WHAT THIS TASK INVOLVES
All the data must come back unchanged, except that pictures are left out.

GIVEN INFORMATION

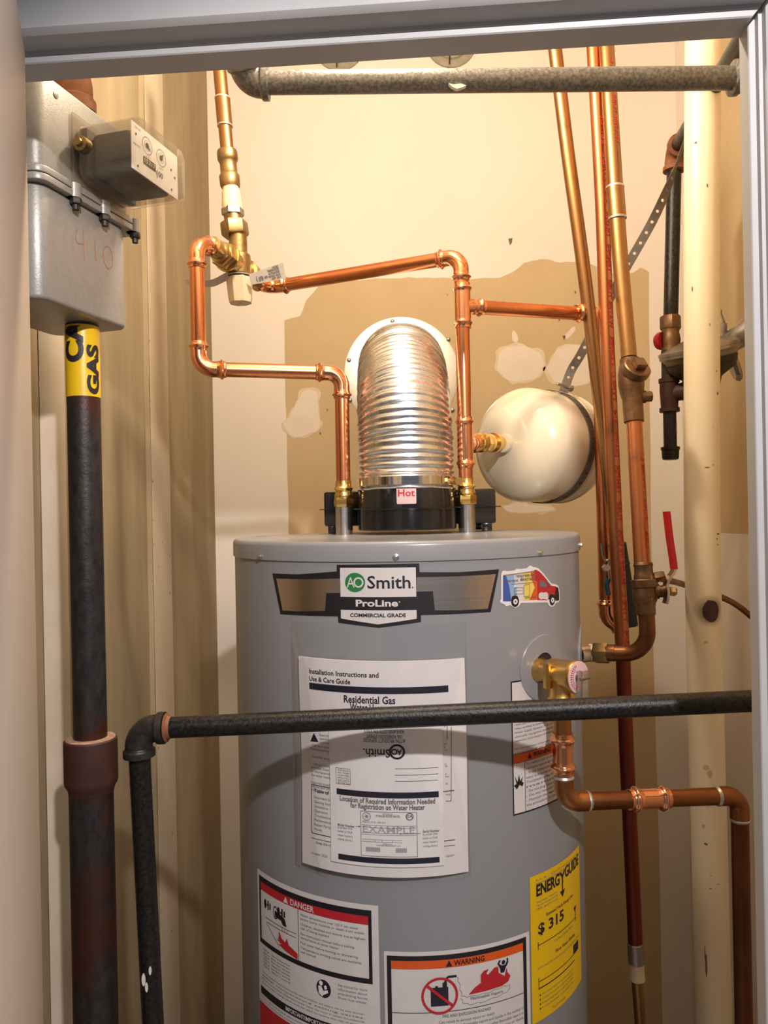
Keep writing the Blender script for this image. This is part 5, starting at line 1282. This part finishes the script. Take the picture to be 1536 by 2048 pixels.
# clear index cover
def shell(lo, hi, bev, m, name):
    bm = box(bmesh.new(), MO, MX, lo, hi)
    ed_ = [e for e in bm.edges if abs((e.verts[0].co-e.verts[1].co).normalized().dot(MN)) > .99]
    bmesh.ops.bevel(bm, geom=ed_, offset=bev, segments=4, affect='EDGES', profile=.5)
    fe_ = [e for e in bm.edges if e.calc_face_angle(0) > 1.2 and all(abs((v.co-MO).dot(MN)-hi[1]) < 1e-5 for v in e.verts)]
    bmesh.ops.bevel(bm, geom=fe_, offset=.0025, segments=2, affect='EDGES', profile=.5)
    return obj(name, bm, m, gm, 30)
cvr = shell((.054, .006, .352), (.150, .0745, .411), .012, M['lens'], 'index_cover'); cvr['label'] = 'cloudy clear plastic index cover'
obj('cover_flange', rbox((.049, .001, .3465), (.156, .0035, .420), 0.0005, 0), M['lens'], gm)
obj('index_base', rbox((.060, .0035, .358), (.146, .012, .407), .0005, 0), M['mech'], gm)
obj('index_frame', rbox((.066, .012, .360), (.141, .061, .402), .008, .002), M['mech'], gm)
dial = obj('dial_plate', rbox((.0585, .0650, .3575), (.1465, .0662, .4065), .0005, 0), M['p_card'], gm, label='white dial plate with two dials and a counter window')
def dm(x, z, o): return MO+MA*x+MN*(.0662+o)+UZ*z
a = Art()
for x, z, an in ((.0865, .392, -.5), (.1130, .3905, .9)):
    a.ring(x, z, .0086, .0091, 28); a.ring(x, z, .0050, .0053, 24); a.disc(x, z, .0030, None, 14)
    a.poly([(x+.0018*math.sin(an), z-.0018*math.cos(an)), (x+.0078*math.cos(an), z+.0078*math.sin(an)), (x-.0018*math.sin(an), z+.0018*math.cos(an))])
    a.text('ONE FOOT', x-.004, z-.0125, .0014, x+.004)
for x, z in ((.0665, .3955), (.0690, .3635), (.1325, .3860), (.1400, .3800), (.1330, .3640)): a.disc(x, z, .0013, None, 12)
a.text('CUBIC FEET', .0640, .4015, .0017, .0750).text('METRIC', .0620, .3835, .0018, .0740)
a.rect(.0790, .1015, .3705, .3785)
a.text('100', .1040, .3680, .0062, .1155).line([(.1015, .3720), (.1050, .3680), (.1040, .3650)], .0006)
a.done('dial_markings', M['p_black'], dial, dm, .0004, 0)
Art().text('15217', .0805, .3725, .0045, .1000).done('counter_digits', M['white'], dial, dm, .0008, 0)
sb = MO+MA*.054+MN*.012+UZ*.386
obj('seal_boss', lathe(L(sb+MA*.004, -MA, [(0, .0080), (.010, .0080), (.0105, .0070)], 18), sb+MN*(-.0), -MA, [(.0065, .0045), (.0105, .0042)], 10), M['bronze'], gm)
# chalked number on the lower case
a = Art()
def fc_(pts): return [(.0+x, z) for x, z in pts]
a.line([(.0600, .3150), (.0560, .3040), (.0600, .3000), (.0690, .3020)], .0007).line([(.0690, .3180), (.0700, .2850)], .0007)
a.line([(.0880, .3120), (.0900, .2900)], .0007)
a.line([(.1110+.0085*math.cos(t), .3010+.0125*math.sin(t)) for t in [k*math.pi/9 for k in range(19)]], .0007)
a.done('chalk_number', M['p_chalk'], gm, lambda x, z, o: MO+MA*x+MN*(-.0016)+UZ*(z-.012), 0, 0, label='faint red handwritten number')
# rusty elbow on top of the meter
rb = MO+MA*.100-MN*.032+UZ*.442
re_ = thing('pipe_elbow', 'rust-coloured pipe elbow on top of the gas meter', 'pipe fitting', rb)
obj('swivel_nut', hexn(bmesh.new(), rb, UZ, -.001, .012, .0215, 8), M['dark'], re_)
pts_, ln_ = resample(fillet([rb+UZ*.008, rb+UZ*.050, rb+UZ*.056+V((-.05, .035, .012))], .022, 10), .003)
obj('elbow', sweep(bmesh.new(), pts_, [.0185 if 4 < i < len(pts_)-5 else .0218 for i in range(len(pts_))], 26), M['rust'], re_)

RESPONSE
Keep writing the Blender script for this image. This is part 5, starting at line 1282. This part finishes the script. Take the picture to be 1536 by 2048 pixels.
# clear index cover
def shell(lo, hi, bev, m, name):
    bm = box(bmesh.new(), MO, MX, lo, hi)
    ed_ = [e for e in bm.edges if abs((e.verts[0].co-e.verts[1].co).normalized().dot(MN)) > .99]
    bmesh.ops.bevel(bm, geom=ed_, offset=bev, segments=4, affect='EDGES', profile=.5)
    fe_ = [e for e in bm.edges if e.calc_face_angle(0) > 1.2 and all(abs((v.co-MO).dot(MN)-hi[1]) < 1e-5 for v in e.verts)]
    bmesh.ops.bevel(bm, geom=fe_, offset=.0025, segments=2, affect='EDGES', profile=.5)
    return obj(name, bm, m, gm, 30)
cvr = shell((.054, .006, .352), (.150, .0745, .411), .012, M['lens'], 'index_cover'); cvr['label'] = 'cloudy clear plastic index cover'
obj('cover_flange', rbox((.049, .001, .3465), (.156, .0035, .420), 0.0005, 0), M['lens'], gm)
obj('index_base', rbox((.060, .0035, .358), (.146, .012, .407), .0005, 0), M['mech'], gm)
obj('index_frame', rbox((.066, .012, .360), (.141, .061, .402), .008, .002), M['mech'], gm)
dial = obj('dial_plate', rbox((.0585, .0650, .3575), (.1465, .0662, .4065), .0005, 0), M['p_card'], gm, label='white dial plate with two dials and a counter window')
def dm(x, z, o): return MO+MA*x+MN*(.0662+o)+UZ*z
a = Art()
for x, z, an in ((.0865, .392, -.5), (.1130, .3905, .9)):
    a.ring(x, z, .0086, .0091, 28); a.ring(x, z, .0050, .0053, 24); a.disc(x, z, .0030, None, 14)
    a.poly([(x+.0018*math.sin(an), z-.0018*math.cos(an)), (x+.0078*math.cos(an), z+.0078*math.sin(an)), (x-.0018*math.sin(an), z+.0018*math.cos(an))])
    a.text('ONE FOOT', x-.004, z-.0125, .0014, x+.004)
for x, z in ((.0665, .3955), (.0690, .3635), (.1325, .3860), (.1400, .3800), (.1330, .3640)): a.disc(x, z, .0013, None, 12)
a.text('CUBIC FEET', .0640, .4015, .0017, .0750).text('METRIC', .0620, .3835, .0018, .0740)
a.rect(.0790, .1015, .3705, .3785)
a.text('100', .1040, .3680, .0062, .1155).line([(.1015, .3720), (.1050, .3680), (.1040, .3650)], .0006)
a.done('dial_markings', M['p_black'], dial, dm, .0004, 0)
Art().text('15217', .0805, .3725, .0045, .1000).done('counter_digits', M['white'], dial, dm, .0008, 0)
sb = MO+MA*.054+MN*.012+UZ*.386
obj('seal_boss', lathe(L(sb+MA*.004, -MA, [(0, .0080), (.010, .0080), (.0105, .0070)], 18), sb+MN*(-.0), -MA, [(.0065, .0045), (.0105, .0042)], 10), M['bronze'], gm)
# chalked number on the lower case
a = Art()
def fc_(pts): return [(.0+x, z) for x, z in pts]
a.line([(.0600, .3150), (.0560, .3040), (.0600, .3000), (.0690, .3020)], .0007).line([(.0690, .3180), (.0700, .2850)], .0007)
a.line([(.0880, .3120), (.0900, .2900)], .0007)
a.line([(.1110+.0085*math.cos(t), .3010+.0125*math.sin(t)) for t in [k*math.pi/9 for k in range(19)]], .0007)
a.done('chalk_number', M['p_chalk'], gm, lambda x, z, o: MO+MA*x+MN*(-.0016)+UZ*(z-.012), 0, 0, label='faint red handwritten number')
# rusty elbow on top of the meter
rb = MO+MA*.100-MN*.032+UZ*.442
re_ = thing('pipe_elbow', 'rust-coloured pipe elbow on top of the gas meter', 'pipe fitting', rb)
obj('swivel_nut', hexn(bmesh.new(), rb, UZ, -.001, .012, .0215, 8), M['dark'], re_)
pts_, ln_ = resample(fillet([rb+UZ*.008, rb+UZ*.050, rb+UZ*.056+V((-.05, .035, .012))], .022, 10), .003)
obj('elbow', sweep(bmesh.new(), pts_, [.0185 if 4 < i < len(pts_)-5 else .0218 for i in range(len(pts_))], 26), M['rust'], re_)